From left, Lauren Dibble, Johnny Fayad, Alexina Prather, Ali Kothari, and Nina Angeles, who are running in Monday’s Boston Marathon for buildOn. Photo by Adam Glanzman/Northeastern University
Northeastern will be well-represented at the Boston Marathon on Monday, with runners, volunteers, and spectators affiliated with the university partaking in this marquee day for the city.
One fundraising team in particular has a strong Northeastern connection, as five of the runners are current students, staff, or alumni.
Lauren Dibble, Nina Angeles, Alexina Prather, Ali Kothari, and Johnny Fayad comprise the Northeastern representatives of the marathon team for buildOn, a nonprofit that works to break the cycle of poverty, illiteracy, and low expectations through service-learning programs in many of America’s most under-resourced high schools. The organization also builds schools in some of the world’s poorest villages.
All five runners hold strong roots within Northeastern’s entrepreneurial ecosystem, and they learned about this opportunity to raise funds for buildOn during Global Entrepreneurship Week in November when buildOn President and CEO Jim Ziolkowski delivered a campus lecture.

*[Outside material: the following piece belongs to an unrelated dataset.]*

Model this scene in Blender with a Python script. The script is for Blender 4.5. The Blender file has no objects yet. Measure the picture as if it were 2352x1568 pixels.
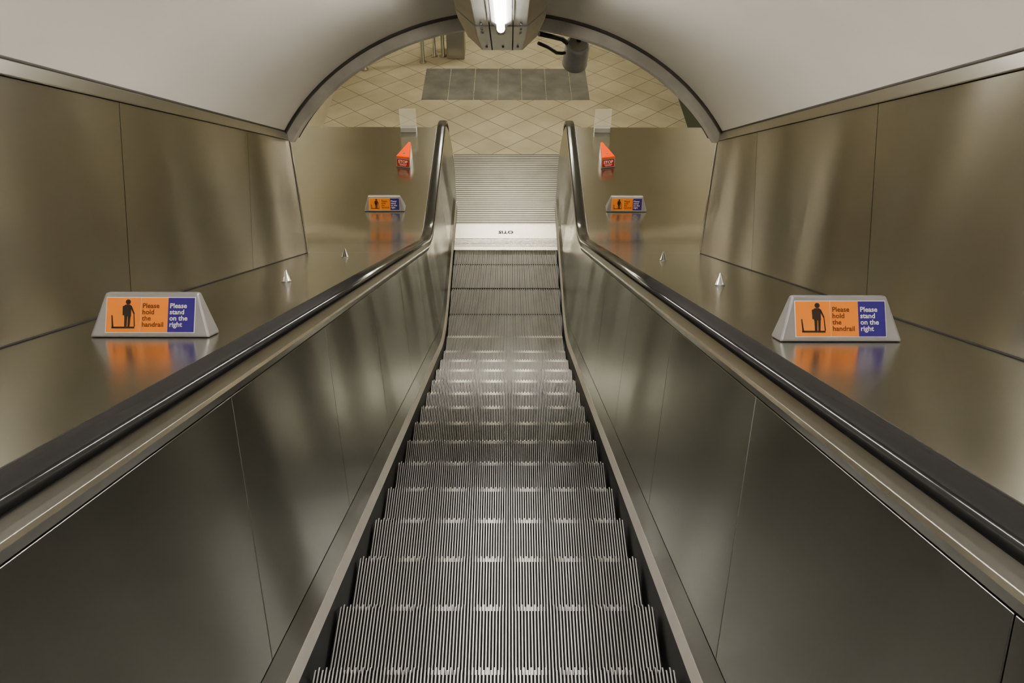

We sat down with all five runners on Thursday to discuss their excitement heading into the marathon, their preparation, and what it has meant to support buildOn’s mission.
Lauren Dibble, DMSB’09, marketing and mentor manager at the Northeastern University Center for Entrepreneurship Education
“I’ve really enjoyed the running community in Boston. I thought training was going to be miserable but it was actually kind of fun and you feel like you are part of a much bigger thing. And we’ve had our own support structure. I personally could not have done this alone and there have been a lot of different people who helped on a lot of different levels.”
Nina Angeles, SSH’15, assistant director of programs for the Social Enterprise Institute
“All of us come from this similar entrepreneurship background. And the money that we are raising is going to something that we have a personal connection to. We are fundraising for the buildOn Boston chapter, and our Northeastern students are very close with the high school students so seeing that direct impact is both surprising and makes me excited.” [Angeles was recently selected for a Fulbright award to examine the impact of social enterprise in Palestinian refugee communities.]
Alexina Prather, SSH’17, Social Enterprise Institute co-op
“If a year ago, someone told me I was going to run the Boston Marathon, I would have said ‘no way.’ It’s pretty much all I think about now. Whenever I see people it’s all they ask me about. I am equally excited as I am nervous. I just can’t believe it’s here.”
Johnny Fayad, DMSB’17, co-founder of New Grounds Food
“We are running as the New Grounds Food team for buildOn. We’ve done different types of projects in terms of our coffee sourcing and our goal is to continue those things, and we usually leverage a nonprofit partner that will help us on the ground. And buildOn runs programs in different developing countries as well as here in the U.S., so our plan would be about getting more involved in those programs and helping to build more schools.”
Ali Kothari, DMSB’17, co-founder of New Grounds Food
“When I came to Northeastern, I thought how cool would it be to run the Boston Marathon. When Johnny and I first started out we did this one run to the Mass Ave. bridge and back and we were both dying and it was just a couple of miles. So it is cool now that we’ve reached these mile goals at different points in the training and soon that goal is going to be 26.2 miles.”
Since Ziolkowski’s campus lecture in November, Northeastern has launched a student chapter of buildOn, which sends students to the Community Academy of Science and Health in Boston’s Dorchester neighborhood to volunteer with high school students once a week. Northeastern buildOn student leaders also raise money to travel with the organization to help build schools.